_DATASET SECTION_.
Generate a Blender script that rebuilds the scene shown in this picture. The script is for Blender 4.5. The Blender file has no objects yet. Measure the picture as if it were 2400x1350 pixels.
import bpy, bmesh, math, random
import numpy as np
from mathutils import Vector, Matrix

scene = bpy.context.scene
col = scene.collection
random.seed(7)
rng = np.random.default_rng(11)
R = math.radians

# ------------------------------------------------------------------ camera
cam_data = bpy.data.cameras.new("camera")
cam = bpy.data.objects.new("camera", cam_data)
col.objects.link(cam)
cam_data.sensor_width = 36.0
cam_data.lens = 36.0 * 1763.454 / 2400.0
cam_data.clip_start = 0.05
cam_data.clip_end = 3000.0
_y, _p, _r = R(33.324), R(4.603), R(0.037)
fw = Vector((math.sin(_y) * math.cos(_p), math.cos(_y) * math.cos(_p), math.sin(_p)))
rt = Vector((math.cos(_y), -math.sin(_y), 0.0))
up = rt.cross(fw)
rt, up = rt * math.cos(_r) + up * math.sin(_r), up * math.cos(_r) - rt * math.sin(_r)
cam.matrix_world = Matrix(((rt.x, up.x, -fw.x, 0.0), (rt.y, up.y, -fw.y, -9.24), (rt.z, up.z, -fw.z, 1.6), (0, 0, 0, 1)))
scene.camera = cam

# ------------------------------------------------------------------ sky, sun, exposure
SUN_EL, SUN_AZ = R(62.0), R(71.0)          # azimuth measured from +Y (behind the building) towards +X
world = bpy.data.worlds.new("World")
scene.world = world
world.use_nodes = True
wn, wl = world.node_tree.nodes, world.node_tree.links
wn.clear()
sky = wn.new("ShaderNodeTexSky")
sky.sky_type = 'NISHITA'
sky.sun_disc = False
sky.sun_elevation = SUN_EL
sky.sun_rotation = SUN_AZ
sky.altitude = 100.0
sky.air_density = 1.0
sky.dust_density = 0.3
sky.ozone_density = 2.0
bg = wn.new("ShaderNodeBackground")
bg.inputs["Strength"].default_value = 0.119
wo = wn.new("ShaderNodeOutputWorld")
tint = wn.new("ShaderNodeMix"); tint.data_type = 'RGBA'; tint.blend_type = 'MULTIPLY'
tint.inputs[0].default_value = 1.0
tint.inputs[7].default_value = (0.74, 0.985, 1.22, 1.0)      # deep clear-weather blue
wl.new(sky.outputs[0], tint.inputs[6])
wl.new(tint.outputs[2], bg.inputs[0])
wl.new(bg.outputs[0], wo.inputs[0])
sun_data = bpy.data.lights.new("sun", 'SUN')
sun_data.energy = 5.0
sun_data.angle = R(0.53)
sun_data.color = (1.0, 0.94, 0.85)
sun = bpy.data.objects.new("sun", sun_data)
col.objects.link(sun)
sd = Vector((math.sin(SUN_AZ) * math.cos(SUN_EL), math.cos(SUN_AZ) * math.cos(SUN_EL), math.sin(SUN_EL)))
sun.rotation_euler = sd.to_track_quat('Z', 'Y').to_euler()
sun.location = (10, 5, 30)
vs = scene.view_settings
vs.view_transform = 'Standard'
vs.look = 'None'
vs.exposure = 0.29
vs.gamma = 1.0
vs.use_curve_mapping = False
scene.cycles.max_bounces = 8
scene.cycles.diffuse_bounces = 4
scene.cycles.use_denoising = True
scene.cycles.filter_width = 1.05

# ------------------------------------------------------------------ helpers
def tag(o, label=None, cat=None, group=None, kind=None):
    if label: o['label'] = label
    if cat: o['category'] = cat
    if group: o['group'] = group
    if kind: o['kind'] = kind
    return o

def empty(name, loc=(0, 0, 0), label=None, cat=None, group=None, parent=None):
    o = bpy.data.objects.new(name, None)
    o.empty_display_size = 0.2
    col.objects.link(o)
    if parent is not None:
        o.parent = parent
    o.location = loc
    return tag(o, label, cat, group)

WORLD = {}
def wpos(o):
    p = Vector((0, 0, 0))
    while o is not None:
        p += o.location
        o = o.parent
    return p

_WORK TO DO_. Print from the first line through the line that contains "R = math.radians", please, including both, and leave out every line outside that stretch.

_SOLUTION TO THE EXERCISE_.
Generate a Blender script that rebuilds the scene shown in this picture. The script is for Blender 4.5. The Blender file has no objects yet. Measure the picture as if it were 2400x1350 pixels.
import bpy, bmesh, math, random
import numpy as np
from mathutils import Vector, Matrix

scene = bpy.context.scene
col = scene.collection
random.seed(7)
rng = np.random.default_rng(11)
R = math.radians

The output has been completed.